Tuesday, June 12, 2012

Dissing a Former Student


I do not care for some students – not so much for overt disrespect, but because they liked me as a clown and a comedian, and took every opportunity to walk all over me and call it good.



Karl B. was one of those students – a clown who refused to do any work. At the time, he was a junior in the class that I was covering long-term at Hawthorne High School. He liked to chant my name over and over, like some kind of sick and empty mantra.



I gave the kid four chances to complete an important assignment, which he refused to do. His own mother had offered to sit in class with him if he failed to behave. She offered any support to humiliate her son into behaving. I have solicited such assistance in the past, only to regret it, since as soon as the parent went home, the child would go right back to misbehaving. A junior in high school –and he needed to have his Mommy sit with him. That should have been enough for me to run off that campus and not look back.



I saw this kid once in Hollyglen – West Hawthorne, or what I call “Nice-Nice Hawthorne”, in the wealthier part to the immediate West of the 405 Freeway.



I walked out of the nearby fast-food stop, and he hollered at me: “Schaper!” I quietly nodded my hand, then moved on.



Did this kid really think that I would be ecstatic about seeing him in public? He was a crappy student, pure and simple, out of line and out of control much of time, too old to be acting so young, but still as immature as ever. This is a shamble-ramble shame, and I had permitted it for too long.
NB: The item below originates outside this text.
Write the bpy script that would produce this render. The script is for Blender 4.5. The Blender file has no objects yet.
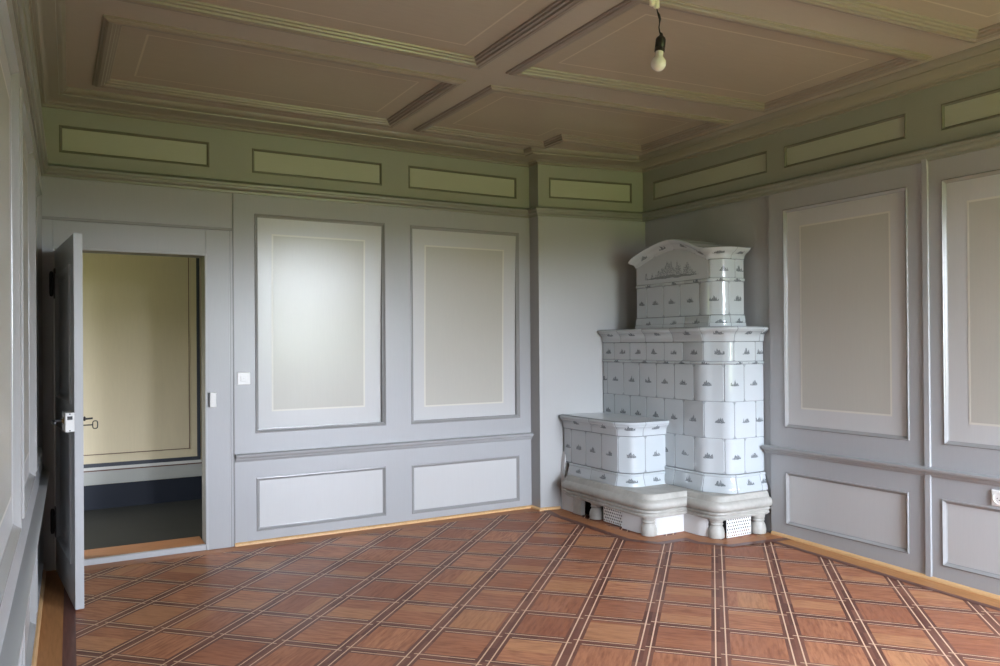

I see no value in friendship with many students. The deserve parents, fathers, not pals, not friends. I cannot believe that so many people go into this profession seeking warm fuzzies form students. The whole profession is about having something to give, no getting something to have. This whole topsy-turvy approach to education is hurting everyone, including the students who have no discipline, boundaries, or support at home.



Finally, on that evening I outlined a boundary for myself, one which I am sure that Karl did not notice, nor do I care - and that's the way that it needs to be. Teachers are not called to the pals who get along to go along, a dynamic which is taking hold all over the state of California, it seems, both in public and private classes, schools, seminars.



Stability for the students cannot be rooted in the well-being or the good mood of a teacher. Teacher gets to pull rank when things get tough, when the hard decisions need to be made, and students have to learn to sit down and shut up. Authority must be recognized. If students do not like being told what to do, then they should take every opportunity to try to make it in the world on their own.



Dissing a former student can be a high calling, especially when the student still has failed to learn appropriate boundaries with adults and peers. I am not the students' buddy. I am not the clown. These empty ideas serve no one in any way, in the end wasting a great deal of time -- and no one learns anything.